First you have to find it though, and it doesn’t help that the address says Regent Street but the entrance is on Argyll Street, halfway between Oxford Circus and Liberty. Nor does the fact that said entrance is a dark, anonymous lobby, empty save for a lift and a suave bloke to point you towards it. The lift whizzes you up to the top floor of what was once, for anybody who can remember such things, the Dickins & Jones department store. It spills you out into another shadowy reception area where an army of spectacularly-sculpted robo-babes (if they’re human, they don’t show it) will ask you whether you’re here for tapas, sushi or a cocktail, before leading you towards whichever you chose.

We decided on option “B”, sushi, but not before a stop-off at option “C”. The Aqua Spirit bar is smart and dark (that’s a bit of a theme) and loud, with booths to one side lined with patterned silk rolls, and a grand, circular black cocktail bar in the middle. It was mobbed by flashy folk in suits and high heels when we visited.

The centrepiece of Aqua Kyoto is a sunken kitchen where the chefs slice and dice away beneath a huge, circular Japanese lantern that dangles above them dramatically. You can eat at the bar surrounding the kitchen if you want, or head to one of the moodily-lit tables that fan outwards between walls of black lacquer and luminescent red panels. There are some glass-walled private dining spaces too, and at the back the door opens onto an impressively large terrace. For the time being it’s the smokers who get to patronise the tables and chairs out here while enjoying the lit-up view over the West End, but this should be a peach of a spot come summer.

Back inside, the menu has many options, with sections including soups and salads, hot dishes large and small, noodles, charcoal grill, sushi, sashimi, tempura, rolls and mixed platters, and where to dive in can be a bit of a conundrum.
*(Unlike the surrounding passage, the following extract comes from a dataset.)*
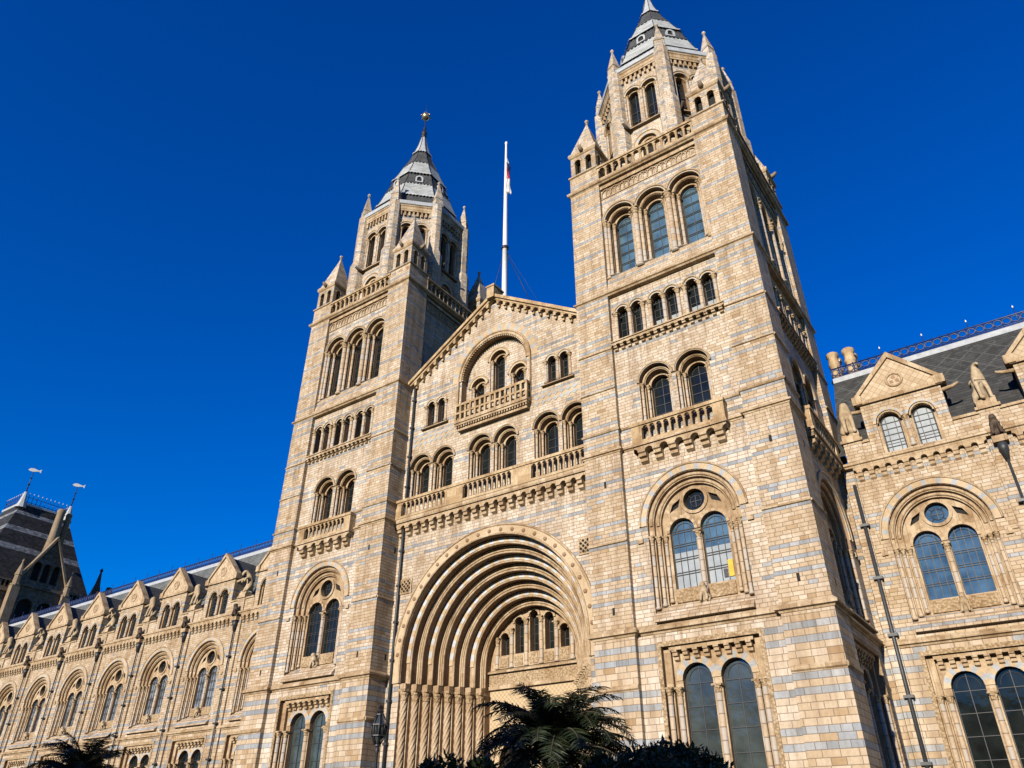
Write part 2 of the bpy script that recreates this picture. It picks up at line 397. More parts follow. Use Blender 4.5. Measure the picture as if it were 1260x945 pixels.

We began with some thickly-cut salmon, tuna and yellow-tail sashimi which wasn’t the tastiest I’ve had, but king crab tempura following it was delicious. A prawn, scallop and mushroom soup, served in a little teapot, was smoky and aromatic, and fat tranches of charcoal-seared salmon served on a steaming hot stone slab were suitably theatrical. We followed that with juicy little strips of grilled beef topped with a sweet mustard sauce, before finishing with some tuna sushi rolls dressed with a wasabi sauce that stung and satisfied equally.

The portions are big and chunky and the presentation imaginative, if hardly dainty. This isn’t high Japanese dining in the Nobu sense, but it’s enjoyable nevertheless. Normally I’d go spare trying to eat with electronic music pumping in the background, but at Aqua Kyoto it makes sense. The place isn’t subtle, it may not even be tasteful, but it’s a smart attempt at bringing a bit of Hollywood – or Hong Kong, or wherever – razzmatazz to London, and it deserves to do well.

While it veers towards style over content, this is a vibrant place with good Japanese food and a glitzy atmosphere. A good spot for cocktail-drenched fun, rather than serious dining.